Nothing in the data should change when you return it, but leave the pictures out.

**Data**.
━━━━━━━━━━

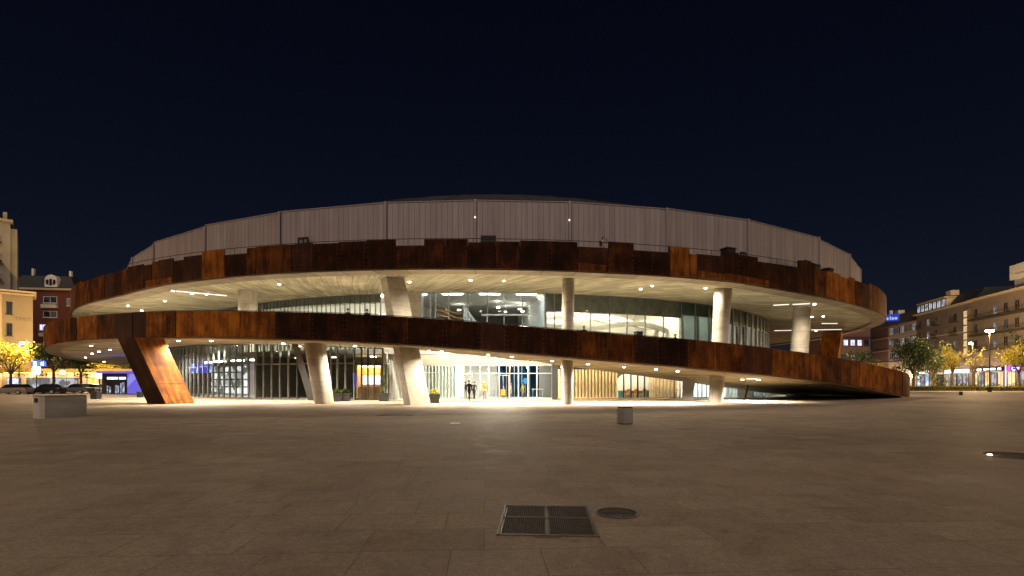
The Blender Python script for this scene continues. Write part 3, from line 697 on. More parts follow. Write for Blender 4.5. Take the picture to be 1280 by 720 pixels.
# upper storey lights
for t in arange(-54, -12, 4.2): clight(t, 51.2, 11.25, 3.4, .4, M['tube_bright'])
for t in arange(-54, -12, 6): clight(t, 48.5 + (t % 2), 9.6, 2.6, .10, M['tube_soft'])
for t in (-7, -2.5, 2, 6.5): clight(t, 51.2, 11.27, 2.2, .4, M['tube_cool'])
for t, r_ in ((-3, 44), (3.2, 46), (4.5, 42.5), (6.6, 45), (7.4, 43)): clight(t, r_, 10.6, .35, .35, M['tube_white'], 'spot_light')
clight(3.4, 46.8, 8.32, 7.2, .12, M['tube_soft'])
for t in (10, 13, 16, 19, 22, 25): clight(t, 49.8, 11.22, 2.6, 1.6, M['tube_warm'])
for t in arange(30, 62, 5): clight(t, 49.5, 11.2, 1.2, .3, M['tube_white'])
# features seen through the glass
m = MB(); pa, pb = gp(264, 61.5, 0), gp(310, 56.5, 0); rz_ = math.atan2(pb.y - pa.y, pb.x - pa.x); w_ = (pb - pa).length
for i in range(9):
    for j in range(4): m.box(pa.lerp(pb, (i + .5)/9) + Vector((0, 0, .75 + j*.86)), (w_/9*.82, .06, .70), rz_)
m.build('light_wall', emit_varied('lit_display_wall', (.10, .10, .07), (.85, .88, .95), 1.5, 1.1), AR)
m = MB(); m.sweep(arange(TA(236, 55), TA(262, 55), 1), lambda t: [(55, 2.9), (54.8, 2.9), (54.8, 4.1), (55, 4.1)]); m.build('screen', M['screen_blue'], AR)
# curved bulkheads upstairs
m = MB()
for k, (r0, z0, am, ph) in enumerate(((50, 7.9, .5, 0), (48.5, 8.7, .45, 1.6), (47, 9.2, .5, 3.0))):
    m.sweep(arange(8.9, 27.8, .8), lambda t: [(r0, z0 + am*math.sin(t*.35 + ph)), (r0 - .5, z0 + am*math.sin(t*.35 + ph)), (r0 - .5, z0 + .5 + am*math.sin(t*.35 + ph)), (r0, z0 + .55 + am*math.sin(t*.35 + ph))])
m.build('curved_bulkhead', M['white_in'], AR)
# stair truss, beam and wavy timber ribs in the clear bay
m = MB()
for s in (0, 1.6):
    a, b = gp(580, 57 + s, 10.6), gp(607, 57 + s, 7.0)
    for dz in (0, -.9, -1.6): m.tube(a + Vector((0, 0, dz)), b + Vector((0, 0, dz)), .07, n=5)
    for i in range(9):
        p = a.lerp(b, i/8); m.tube(p, p + Vector((0, 0, -1.6)), .05, n=5); 
        if i < 8: m.tube(p, a.lerp(b, (i+1)/8) + Vector((0, 0, -1.6)), .04, n=5)
m.build('stair_truss', M['white_metal'], AR)
m = MB(); m.box((X(645, 58), 58, 8.0), (7.4, .25, .35)); m.box((X(645, 58), 58, 9.6), (8, .2, .18)); m.build('gallery_beam', M['white_metal'], AR)
m = MB(); m.box((X(645, 62), 62, 6.5), (9, .2, 3.0)); m.build('dark_partition', M['glass_opaque'], AR)
for k in range(6):
    m = MB(); z = 7.2 + k*.62; vs = [gp(545 + i*6, 57.5 + k*.2, z + .5*math.sin(i*.7 + k*.3)) for i in range(7)]
    for a, b in zip(vs, vs[1:]): m.tube(a, b, .11, n=5)
    m.build('timber_rib', M['wood_dark'], AR)
for px, z in ((758, 8.2), (900, 8)):
    pass
for t in arange(30, 60, 3.2):
    m = MB(); m.tube(P(t, 50.3, 4.95), P(t, 50.3, 11.3), .28, n=10); m.build('inner_post', M['white_metal'], AR, smooth=True)

# downlights (fixture part + lamp below it)
def downlight(pos, power, col=(1, .88, .66), spot=125, r=.13, lens=True, aim=None):
    pos = Vector(pos)
    m = MB(); m.tube(pos + Vector((0, 0, .02)), pos + Vector((0, 0, -.10)), r + .05, r + .03, n=12)
    o = m.build('downlight', M['white_metal'], AR)
    f = MB(); f.tube(pos + Vector((0, 0, -.102)), pos + Vector((0, 0, -.13)), r, r*.9, n=12); f.build('lens', M['lamp_warm'], o)
    lamp('downlight_lamp', 'SPOT', pos + Vector((0, 0, -.2)), power*8, col, o, .12, spot, aim or (pos + Vector((0, 0, -5))), .7)
def soffit_pt(px, py, zf):
    """where the sight line meets the soffit surface"""
    d = 36.0
    while d < 110:
        p = gp(px, d, 0); rr = math.hypot(p.x - CX, p.y - CY); t = math.degrees(math.atan2(p.x - CX, CY - p.y))
        if rr < (RT if zf is zlow else RU) - .3 and Z(py, d) >= zf(t, rr): break
        d += .1
    return Vector((p.x, p.y, zf(t, rr)))
def zup(t, r):
    b = lerp(UB, t)
    if r > RU - 6: return b + .10 + (b*.5 + 5.55 - b - .10)*max(0, min(1, (RU - 1.6 - r)/4.4))
    k = max(0, min(1, (RU - 6 - r)/(RU - 6 - RG + .6))); a_ = b*.5 + 5.55; return a_ + (11.35 - a_)*k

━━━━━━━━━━

**Output for this exercise**.
The Blender Python script for this scene continues. Write part 3, from line 697 on. More parts follow. Write for Blender 4.5. Take the picture to be 1280 by 720 pixels.
# upper storey lights
for t in arange(-54, -12, 4.2): clight(t, 51.2, 11.25, 3.4, .4, M['tube_bright'])
for t in arange(-54, -12, 6): clight(t, 48.5 + (t % 2), 9.6, 2.6, .10, M['tube_soft'])
for t in (-7, -2.5, 2, 6.5): clight(t, 51.2, 11.27, 2.2, .4, M['tube_cool'])
for t, r_ in ((-3, 44), (3.2, 46), (4.5, 42.5), (6.6, 45), (7.4, 43)): clight(t, r_, 10.6, .35, .35, M['tube_white'], 'spot_light')
clight(3.4, 46.8, 8.32, 7.2, .12, M['tube_soft'])
for t in (10, 13, 16, 19, 22, 25): clight(t, 49.8, 11.22, 2.6, 1.6, M['tube_warm'])
for t in arange(30, 62, 5): clight(t, 49.5, 11.2, 1.2, .3, M['tube_white'])
# features seen through the glass
m = MB(); pa, pb = gp(264, 61.5, 0), gp(310, 56.5, 0); rz_ = math.atan2(pb.y - pa.y, pb.x - pa.x); w_ = (pb - pa).length
for i in range(9):
    for j in range(4): m.box(pa.lerp(pb, (i + .5)/9) + Vector((0, 0, .75 + j*.86)), (w_/9*.82, .06, .70), rz_)
m.build('light_wall', emit_varied('lit_display_wall', (.10, .10, .07), (.85, .88, .95), 1.5, 1.1), AR)
m = MB(); m.sweep(arange(TA(236, 55), TA(262, 55), 1), lambda t: [(55, 2.9), (54.8, 2.9), (54.8, 4.1), (55, 4.1)]); m.build('screen', M['screen_blue'], AR)
# curved bulkheads upstairs
m = MB()
for k, (r0, z0, am, ph) in enumerate(((50, 7.9, .5, 0), (48.5, 8.7, .45, 1.6), (47, 9.2, .5, 3.0))):
    m.sweep(arange(8.9, 27.8, .8), lambda t: [(r0, z0 + am*math.sin(t*.35 + ph)), (r0 - .5, z0 + am*math.sin(t*.35 + ph)), (r0 - .5, z0 + .5 + am*math.sin(t*.35 + ph)), (r0, z0 + .55 + am*math.sin(t*.35 + ph))])
m.build('curved_bulkhead', M['white_in'], AR)
# stair truss, beam and wavy timber ribs in the clear bay
m = MB()
for s in (0, 1.6):
    a, b = gp(580, 57 + s, 10.6), gp(607, 57 + s, 7.0)
    for dz in (0, -.9, -1.6): m.tube(a + Vector((0, 0, dz)), b + Vector((0, 0, dz)), .07, n=5)
    for i in range(9):
        p = a.lerp(b, i/8); m.tube(p, p + Vector((0, 0, -1.6)), .05, n=5); 
        if i < 8: m.tube(p, a.lerp(b, (i+1)/8) + Vector((0, 0, -1.6)), .04, n=5)
m.build('stair_truss', M['white_metal'], AR)
m = MB(); m.box((X(645, 58), 58, 8.0), (7.4, .25, .35)); m.box((X(645, 58), 58, 9.6), (8, .2, .18)); m.build('gallery_beam', M['white_metal'], AR)
m = MB(); m.box((X(645, 62), 62, 6.5), (9, .2, 3.0)); m.build('dark_partition', M['glass_opaque'], AR)
for k in range(6):
    m = MB(); z = 7.2 + k*.62; vs = [gp(545 + i*6, 57.5 + k*.2, z + .5*math.sin(i*.7 + k*.3)) for i in range(7)]
    for a, b in zip(vs, vs[1:]): m.tube(a, b, .11, n=5)
    m.build('timber_rib', M['wood_dark'], AR)
for px, z in ((758, 8.2), (900, 8)):
    pass
for t in arange(30, 60, 3.2):
    m = MB(); m.tube(P(t, 50.3, 4.95), P(t, 50.3, 11.3), .28, n=10); m.build('inner_post', M['white_metal'], AR, smooth=True)

# downlights (fixture part + lamp below it)
def downlight(pos, power, col=(1, .88, .66), spot=125, r=.13, lens=True, aim=None):
    pos = Vector(pos)
    m = MB(); m.tube(pos + Vector((0, 0, .02)), pos + Vector((0, 0, -.10)), r + .05, r + .03, n=12)
    o = m.build('downlight', M['white_metal'], AR)
    f = MB(); f.tube(pos + Vector((0, 0, -.102)), pos + Vector((0, 0, -.13)), r, r*.9, n=12); f.build('lens', M['lamp_warm'], o)
    lamp('downlight_lamp', 'SPOT', pos + Vector((0, 0, -.2)), power*8, col, o, .12, spot, aim or (pos + Vector((0, 0, -5))), .7)
def soffit_pt(px, py, zf):
    """where the sight line meets the soffit surface"""
    d = 36.0
    while d < 110:
        p = gp(px, d, 0); rr = math.hypot(p.x - CX, p.y - CY); t = math.degrees(math.atan2(p.x - CX, CY - p.y))
        if rr < (RT if zf is zlow else RU) - .3 and Z(py, d) >= zf(t, rr): break
        d += .1
    return Vector((p.x, p.y, zf(t, rr)))
def zup(t, r):
    b = lerp(UB, t)
    if r > RU - 6: return b + .10 + (b*.5 + 5.55 - b - .10)*max(0, min(1, (RU - 1.6 - r)/4.4))
    k = max(0, min(1, (RU - 6 - r)/(RU - 6 - RG + .6))); a_ = b*.5 + 5.55; return a_ + (11.35 - a_)*k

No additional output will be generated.